By Moaaz Manzoor
Pakistan’s direct exports to Gulf Cooperation Council (GCC) countries could potentially fall by $0.6 billion over the next three to six months as Iran-linked regional tensions disrupt air and sea logistics, according to a Ministry of Commerce document available with Wealth Pakistan.
The document said the ongoing confrontation involving Iran had evolved from a regional political dispute into a wider economic risk, disrupting Pakistan’s trade with GCC countries and making exports more expensive because of higher logistics costs.
The warning is significant for Pakistani exporters because the Gulf region is not only a major market but also a key logistics hub. According to the document, around 80 per cent of Pakistan’s trade with GCC countries is done through Jebel Ali Port in the United Arab Emirates, exposing exporters and importers to route disruption when shipping through the Gulf comes under pressure.
The ministry document said sea and air routes were severely disrupted, particularly through the Strait of Hormuz, while transportation costs increased. It noted that most international shipping lines suspended operations between Pakistan and GCC countries in March, though some resumed operations in April.
The disruption was visible in Pakistan’s monthly exports to GCC markets. Exports to GCC countries fell 70 per cent year-on-year in March 2026 to $95.43 million from $315.14 million in March 2025, according to the document. In April 2026, exports were 23.9 per cent lower at $152.46 million, down from $200.39 million in April 2025.
The country-wise data showed sharp pressure across several Gulf markets. Exports to the UAE fell 74.5 per cent year-on-year in March and 39.8 per cent in April. Exports to Saudi Arabia declined 56.6 per cent in March but recovered 17.6 per cent in April. Bahrain, Kuwait and Qatar remained weak in April, while Oman showed a 43.8 per cent increase.
For the July-April period as a whole, Pakistan’s exports to GCC countries declined 2.2 per cent to $2.493 billion in FY2025-26 from $2.549 billion in the same period last year. Exports to the UAE rose 4.5 per cent to $1.559 billion, while shipments to Saudi Arabia fell 10 per cent, Oman 24.5 per cent, Qatar 18.1 per cent and Bahrain 13.2 per cent. Kuwait was up 10.6 per cent during this period.
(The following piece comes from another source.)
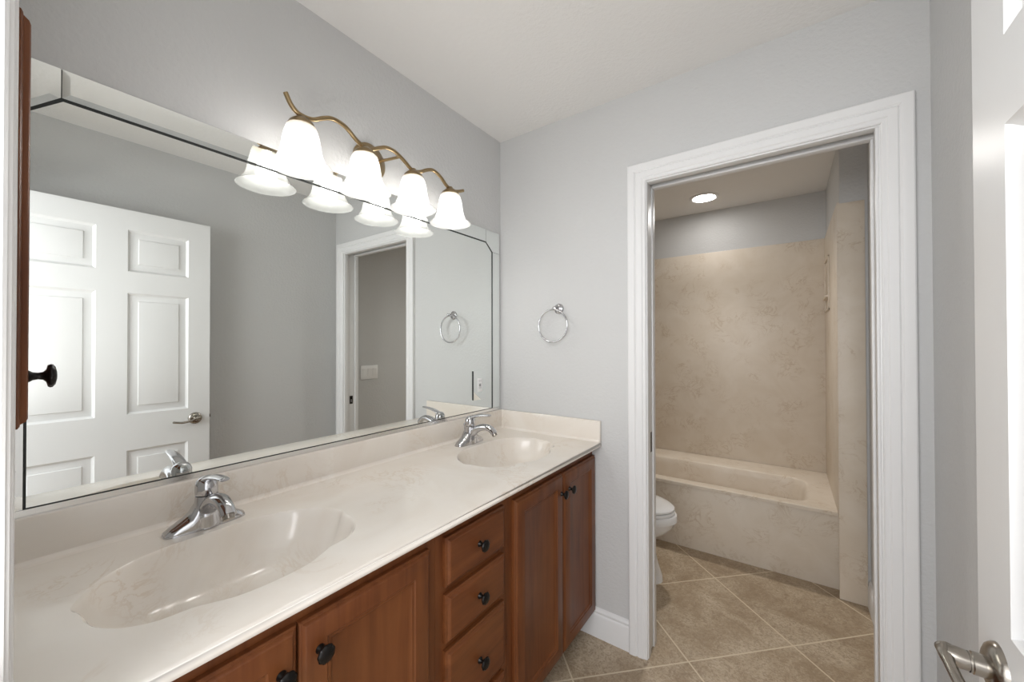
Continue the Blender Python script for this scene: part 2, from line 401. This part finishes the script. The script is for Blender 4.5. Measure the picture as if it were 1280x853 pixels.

Imports from GCC countries moved in the opposite direction, raising concerns about pressure on Pakistan’s trade balance. The document shows imports from GCC countries rising 2.9 per cent to $13.575 billion during July-April FY2025-26 from $13.194 billion a year earlier.
The pressure was sharper in April, when imports from GCC countries increased 25.5 per cent year-on-year to $1.814 billion from $1.445 billion in April 2025. Imports from the UAE rose 49.8 per cent in April 2026, while imports from Saudi Arabia increased 67.1 per cent and Oman 196.8 per cent.
The document warns that higher energy prices could increase Pakistan’s import bill and destabilise local production and export flows. For businesses, this means the risk is two-sided: exports may face delays and higher freight costs, while energy-linked imports may become more expensive.
The Ministry of Commerce document said the government had taken several steps to manage the disruption. Freighter flight frequencies were increased, ad hoc charges imposed by ground-handling agents at airports on exports were removed, and air freight rates with GCC airlines were negotiated downward.
Shipping has also been diverted to Jeddah Port in Saudi Arabia and the ports of Sohar and Salalah in Oman. The document said Pakistan National Shipping Corporation oil tankers were bringing petrol from Saudi Arabia and the UAE. At the same time, a small PNSC commercial vessel started operations from Karachi to Khorfakkan on May 18, 2026.
Air logistics also recovered in April after cancellations reached 30 per cent in March, according to the document.
The figures show that Pakistan’s exposure to Iran-linked Gulf tensions is not limited to diplomacy or regional security. For exporters, the immediate challenge is maintaining shipments to GCC buyers despite higher logistics costs. For policymakers, the priority will be reducing dependence on a narrow set of routes before a temporary disruption turns into a deeper trade loss.